Ditches, dug by the early farmers, and brooks carry water down the hill through culverts that go under Monument Street. This past summer was the first time that Lawrence saw brook water rise into the driveway of her home.  

Only once before, during Hurricane Edna in 1954, had the brook overflowed. Her father took a picture of the unusual event. 

Lawrence has seen more alterations to the land and its water.  

While this year’s flood was out of the ordinary, in general there is less water, perhaps because of the homes that were built up the hill, she said. 

“The brooks used to be raging,” Lawrence said. The fields across the street from her home were covered in water each winter, enough so that she could usually ice skate.  

As she drove through acres that used to be part of the family farm, she pointed to changes, some older than others. 
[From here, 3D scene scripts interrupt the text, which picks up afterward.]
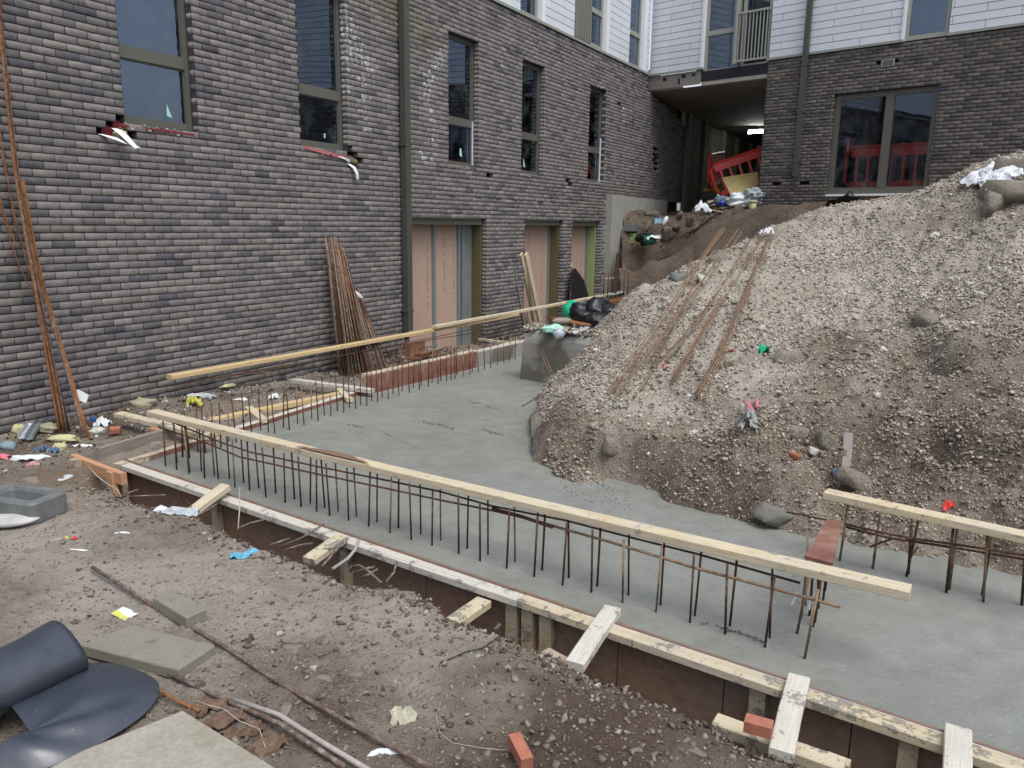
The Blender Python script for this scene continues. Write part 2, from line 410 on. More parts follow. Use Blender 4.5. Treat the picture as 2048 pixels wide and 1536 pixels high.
class MB:
    def __init__(s): s.v = []; s.f = []
    def box(s, o, ax, ay, az):
        """corner o, edge vectors"""
        b = len(s.v); o, ax, ay, az = map(np.asarray, (o, ax, ay, az))
        for k in range(8): s.v.append(o + ax * (k & 1) + ay * (k >> 1 & 1) + az * (k >> 2 & 1))
        q = [(0, 2, 3, 1), (4, 5, 7, 6), (0, 1, 5, 4), (2, 6, 7, 3), (0, 4, 6, 2), (1, 3, 7, 5)]
        if np.dot(np.cross(ax, ay), az) < 0: q = [f[::-1] for f in q]
        s.f += [tuple(b + i for i in f) for f in q]; return s
    def quad(s, a, b, c, d):
        n = len(s.v); s.v += [np.asarray(a), np.asarray(b), np.asarray(c), np.asarray(d)]; s.f.append((n, n + 1, n + 2, n + 3)); return s
    def tube(s, pts, r, n=7, cap=True):
        pts = [np.asarray(p, float) for p in pts]; b = len(s.v); m = len(pts)
        prev = None
        for i, p in enumerate(pts):
            t = pts[min(i + 1, m - 1)] - pts[max(i - 1, 0)]; t = t / (np.linalg.norm(t) + 1e-12)
            if prev is None:
                a = np.cross(t, [0, 0, 1.]); a = a if np.linalg.norm(a) > .1 else np.cross(t, [1., 0, 0])
            else: a = prev - t * (prev @ t)
            a = a / np.linalg.norm(a); prev = a; c = np.cross(t, a); rr = r[i] if hasattr(r, '__len__') else r
            for k in range(n):
                th = 2 * PI * k / n; s.v.append(p + rr * (math.cos(th) * a + math.sin(th) * c))
        for i in range(m - 1):
            for k in range(n):
                k2 = (k + 1) % n; s.f.append((b + i * n + k, b + (i + 1) * n + k, b + (i + 1) * n + k2, b + i * n + k2))
        if cap:
            s.f.append(tuple(b + k for k in range(n))); s.f.append(tuple(b + (m - 1) * n + k for k in range(n))[::-1])
        return s
    def build(s, name, mat, parent=None, smooth=False, mw=None, **kw):
        return link(name, mesh(name, s.v, s.f, mat, smooth), parent, mw=mw, **kw)

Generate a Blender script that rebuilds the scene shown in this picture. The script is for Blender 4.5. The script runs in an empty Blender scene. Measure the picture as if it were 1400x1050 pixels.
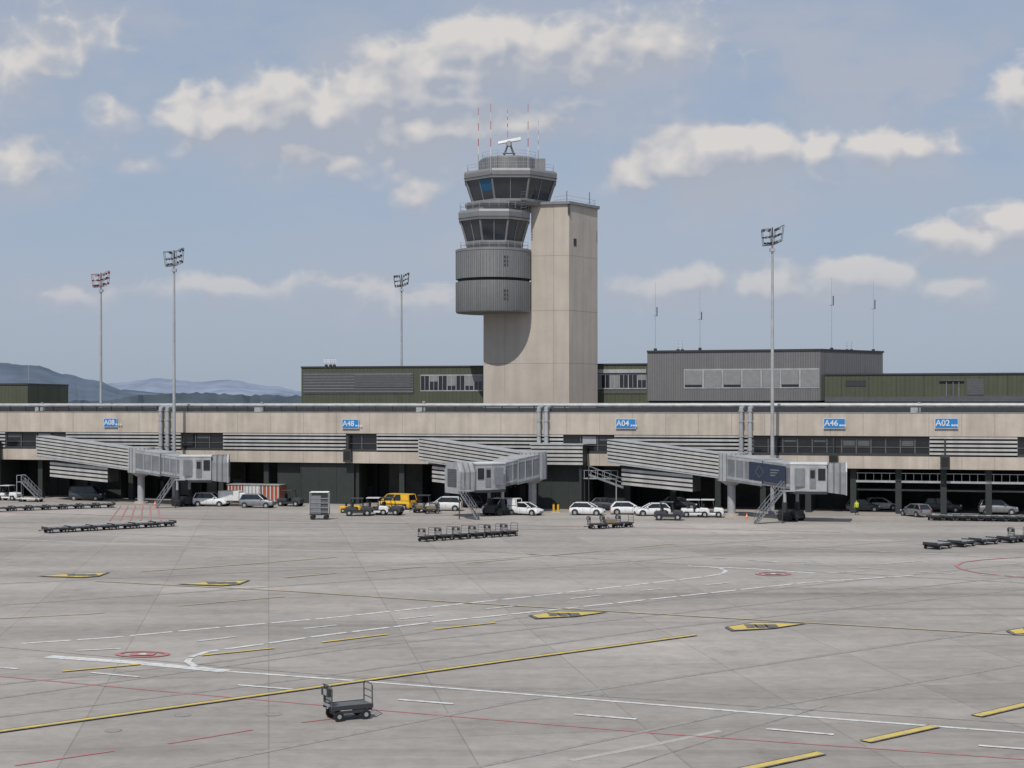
import bpy, math, random
import numpy as np
from mathutils import Vector, Matrix
random.seed(7)
H=13.0; F=2100.0; HY=555.0
def W(px,d,z): return Vector(((px-700)*d/F,d,z))
def ZZ(py,d): return H-(py-HY)*d/F
def G(px,py,z=0.0):
    d=H*F/(py-HY); return Vector(((px-700)*d/F,d,z))
sc=bpy.context.scene
# ------------------------------------------------------------ materials
MATS={}
def mat(name,col,rough=0.7,metal=0.0,var=0.12,scale=1.5,bump=0.0,streak=0.0,stripe=None,spec=0.5,grime=0.0):
    if name in MATS: return MATS[name]
    m=bpy.data.materials.new(name); m.use_nodes=True; nt=m.node_tree; N=nt.nodes; L=nt.links
    b=N['Principled BSDF']; b.inputs['Roughness'].default_value=rough; b.inputs['Metallic'].default_value=metal
    b.inputs['Specular IOR Level'].default_value=spec
    tc=N.new('ShaderNodeTexCoord')
    no=N.new('ShaderNodeTexNoise'); no.inputs['Scale'].default_value=scale; no.inputs['Detail'].default_value=4; no.inputs['Roughness'].default_value=0.62
    L.new(tc.outputs['Object'],no.inputs['Vector'])
    mr=N.new('ShaderNodeMapRange'); mr.inputs[1].default_value=0.3; mr.inputs[2].default_value=0.7
    mr.inputs[3].default_value=1-var; mr.inputs[4].default_value=1+var
    L.new(no.outputs[0],mr.inputs[0]); val=mr.outputs[0]
    def mul(a,bb):
        q=N.new('ShaderNodeMath'); q.operation='MULTIPLY'; L.new(a,q.inputs[0]); L.new(bb,q.inputs[1]); return q.outputs[0]
    if streak>0:
        mp=N.new('ShaderNodeMapping'); mp.inputs['Scale'].default_value=(1.1,1.1,0.10); L.new(tc.outputs['Object'],mp.inputs[0])
        n2=N.new('ShaderNodeTexNoise'); n2.inputs['Scale'].default_value=1.0; n2.inputs['Detail'].default_value=4; L.new(mp.outputs[0],n2.inputs['Vector'])
        m2=N.new('ShaderNodeMapRange'); m2.inputs[1].default_value=0.35; m2.inputs[2].default_value=0.65; m2.inputs[3].default_value=1-streak; m2.inputs[4].default_value=1+streak*0.5
        L.new(n2.outputs[0],m2.inputs[0]); val=mul(val,m2.outputs[0])
    st=None
    if stripe:
        wv=N.new('ShaderNodeTexWave'); wv.wave_type='BANDS'; wv.bands_direction=stripe[0]; wv.inputs['Scale'].default_value=stripe[1]
        L.new(tc.outputs['Object'],wv.inputs['Vector'])
        m3=N.new('ShaderNodeMapRange'); m3.inputs[1].default_value=0.0; m3.inputs[2].default_value=0.35; m3.inputs[3].default_value=1-stripe[2]; m3.inputs[4].default_value=1.0  # shade in the grooves between ribs, darkened in the base colour
        L.new(wv.outputs[1],m3.inputs[0]); val=mul(val,m3.outputs[0]); st=wv.outputs[1]
    mx=N.new('ShaderNodeVectorMath'); mx.operation='SCALE'; mx.inputs[0].default_value=col[:3]; L.new(val,mx.inputs['Scale'])
    L.new(mx.outputs[0],b.inputs['Base Color'])
    MATS[name]=m; return m
concrete=mat('facade_concrete',(0.475,0.415,0.352),0.9,var=0.11,scale=0.45,streak=0.12)
concT=mat('tower_concrete',(0.475,0.418,0.36),0.9,var=0.07,scale=0.25,streak=0.07)
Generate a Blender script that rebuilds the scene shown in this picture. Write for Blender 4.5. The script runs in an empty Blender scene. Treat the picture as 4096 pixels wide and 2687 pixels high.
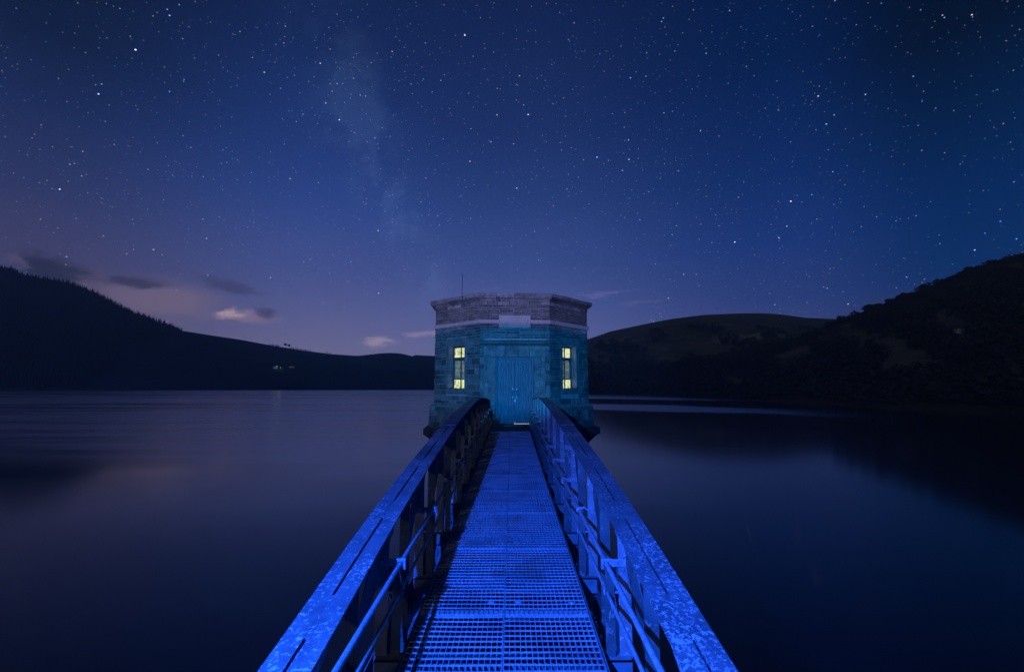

The Works Progress Administration dug a pond uphill from the farm, allowing for gravity-fed water. The WPA provided employment as part of Franklin D. Roosevelt’s New Deal starting in the mid-1930s. 

Her grandmother spent each February in a cabin by the pond and celebrated her birthday there.  

As a Boy Scout, her father planted around 1,000 pine trees. They remain, tall and skinny, lining the paths where she, a member of the first girls’ cross-country team at Concord-Carlisle High School, used to run. 

Lawrence painted the Fox Meadow Farm sign and the large horse barn across the road that is now owned by another family.  

She knows where the old wells are that once supplied her family. They are covered over now, but if someone needs to locate them, she is a dowser and can help. 

The celery pit is gone, as are the fields of corn and other produce that her father and uncle drove into the markets of Boston during the years they attended college. 

Not so long ago, she spotted a bit of asparagus still growing by the river. 

Produce still holds its own in the neighborhood. Hutchins Farm, just down the road, grows and sells organic produce. 

And, while the cows and hens are gone from the former Lawrence land, Fox Meadow Farm has horses.  

“It’s been just a joy to have them here,” Lawrence said of her next-door neighbor. “They’re keeping it farmland.”